**Goal**
Write out all the lines again, precisely as they stand, but without the images.

___ Source data ___

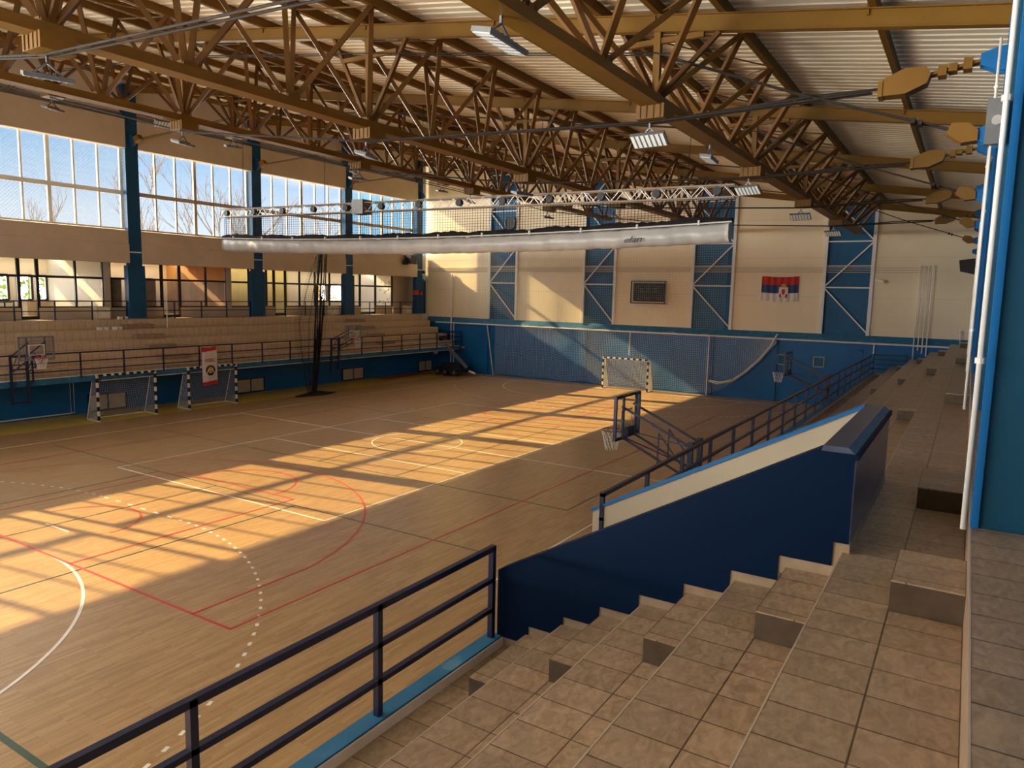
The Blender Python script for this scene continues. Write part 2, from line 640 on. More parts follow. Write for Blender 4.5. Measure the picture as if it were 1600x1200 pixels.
CX, CY = -18.7, 22.35
W, Rr, G, Yl, Og = MB(), MB(), MB(), MB(), MB()
for p, q in (((-23.5, 13.03), (-13.83, 13.03)), ((-23.5, 31.67), (-13.83, 31.67)), ((-23.5, 13.03), (-23.5, 31.67)), ((-13.83, 13.03), (-13.83, 31.67)),
             ((-23.5, 19.33), (-13.83, 19.33)), ((-23.5, 25.37), (-13.83, 25.37)), ((-29.4, CY), (-8.0, CY)),
             ((-29.4, 1.7), (-29.4, 43.0)), ((-8.0, 1.7), (-8.0, 43.0)), ((-29.4, 1.7), (-8.0, 1.7)), ((-29.4, 43.0), (-8.0, 43.0)),
             ((-19.25, 8.8), (-18.15, 8.8)), ((-19.25, 35.9), (-18.15, 35.9))):
    line_mb(W, p, q)
arc_mb(W, (CX + 0.3, CY - 0.02), 1.8, 0, 360)
for gy, s in ((1.7, 1), (43.0, -1)):
    arc_mb(W, (-16.95, gy), 6.05, 0, 90 * s, 0.06)
    arc_mb(W, (-20.45, gy), 6.05, 180, 180 - 90 * s, 0.06)
    line_mb(W, (-20.45, gy + 6.05 * s), (-16.95, gy + 6.05 * s), 0.06, 0.0025)
    arc_mb(W, (-16.95, gy), 9.2, 8, 90 * s, 0.06, dash=(0.18,))
    arc_mb(W, (-20.45, gy), 9.2, 172, 180 - 90 * s, 0.06, dash=(0.18,))
    for i in range(6):
        x = -20.4 + i * 0.6
        line_mb(W, (x, gy + 9.2 * s), (x + 0.2, gy + 9.2 * s), 0.06)
for by, s in ((7.75, 1), (36.95, -1)):
    line_mb(Rr, (-26.8, by), (-10.62, by), 0.06, 0.0045)
    line_mb(Rr, (-11.7, by), (-11.7, by + 2.75 * s), 0.05, 0.0045)
    line_mb(Rr, (-25.7, by), (-25.7, by + 2.75 * s), 0.05, 0.0045)
    a = math.degrees(math.asin(1.15 / 7.1))
    arc_mb(Rr, (CX, by + 1.6 * s), 7.1, a * s, 180 - a * s if s > 0 else -180 + a, 0.05, 60)
    for x in (-21.35, -16.02):
        line_mb(Rr, (x, by), (x, by + 6.15 * s), 0.05, 0.0045)
    line_mb(Rr, (-21.35, by + 6.15 * s), (-16.02, by + 6.15 * s), 0.05, 0.0045)
    arc_mb(Rr, (CX, by + 6.15 * s), 1.85, 0, 180 * s)
    arc_mb(Rr, (CX, by + 1.55 * s), 1.42, 0, 180 * s)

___

**Exercise solution**
The Blender Python script for this scene continues. Write part 2, from line 640 on. More parts follow. Write for Blender 4.5. Measure the picture as if it were 1600x1200 pixels.
CX, CY = -18.7, 22.35
W, Rr, G, Yl, Og = MB(), MB(), MB(), MB(), MB()
for p, q in (((-23.5, 13.03), (-13.83, 13.03)), ((-23.5, 31.67), (-13.83, 31.67)), ((-23.5, 13.03), (-23.5, 31.67)), ((-13.83, 13.03), (-13.83, 31.67)),
             ((-23.5, 19.33), (-13.83, 19.33)), ((-23.5, 25.37), (-13.83, 25.37)), ((-29.4, CY), (-8.0, CY)),
             ((-29.4, 1.7), (-29.4, 43.0)), ((-8.0, 1.7), (-8.0, 43.0)), ((-29.4, 1.7), (-8.0, 1.7)), ((-29.4, 43.0), (-8.0, 43.0)),
             ((-19.25, 8.8), (-18.15, 8.8)), ((-19.25, 35.9), (-18.15, 35.9))):
    line_mb(W, p, q)
arc_mb(W, (CX + 0.3, CY - 0.02), 1.8, 0, 360)
for gy, s in ((1.7, 1), (43.0, -1)):
    arc_mb(W, (-16.95, gy), 6.05, 0, 90 * s, 0.06)
    arc_mb(W, (-20.45, gy), 6.05, 180, 180 - 90 * s, 0.06)
    line_mb(W, (-20.45, gy + 6.05 * s), (-16.95, gy + 6.05 * s), 0.06, 0.0025)
    arc_mb(W, (-16.95, gy), 9.2, 8, 90 * s, 0.06, dash=(0.18,))
    arc_mb(W, (-20.45, gy), 9.2, 172, 180 - 90 * s, 0.06, dash=(0.18,))
    for i in range(6):
        x = -20.4 + i * 0.6
        line_mb(W, (x, gy + 9.2 * s), (x + 0.2, gy + 9.2 * s), 0.06)
for by, s in ((7.75, 1), (36.95, -1)):
    line_mb(Rr, (-26.8, by), (-10.62, by), 0.06, 0.0045)
    line_mb(Rr, (-11.7, by), (-11.7, by + 2.75 * s), 0.05, 0.0045)
    line_mb(Rr, (-25.7, by), (-25.7, by + 2.75 * s), 0.05, 0.0045)
    a = math.degrees(math.asin(1.15 / 7.1))
    arc_mb(Rr, (CX, by + 1.6 * s), 7.1, a * s, 180 - a * s if s > 0 else -180 + a, 0.05, 60)
    for x in (-21.35, -16.02):
        line_mb(Rr, (x, by), (x, by + 6.15 * s), 0.05, 0.0045)
    line_mb(Rr, (-21.35, by + 6.15 * s), (-16.02, by + 6.15 * s), 0.05, 0.0045)
    arc_mb(Rr, (CX, by + 6.15 * s), 1.85, 0, 180 * s)
    arc_mb(Rr, (CX, by + 1.55 * s), 1.42, 0, 180 * s)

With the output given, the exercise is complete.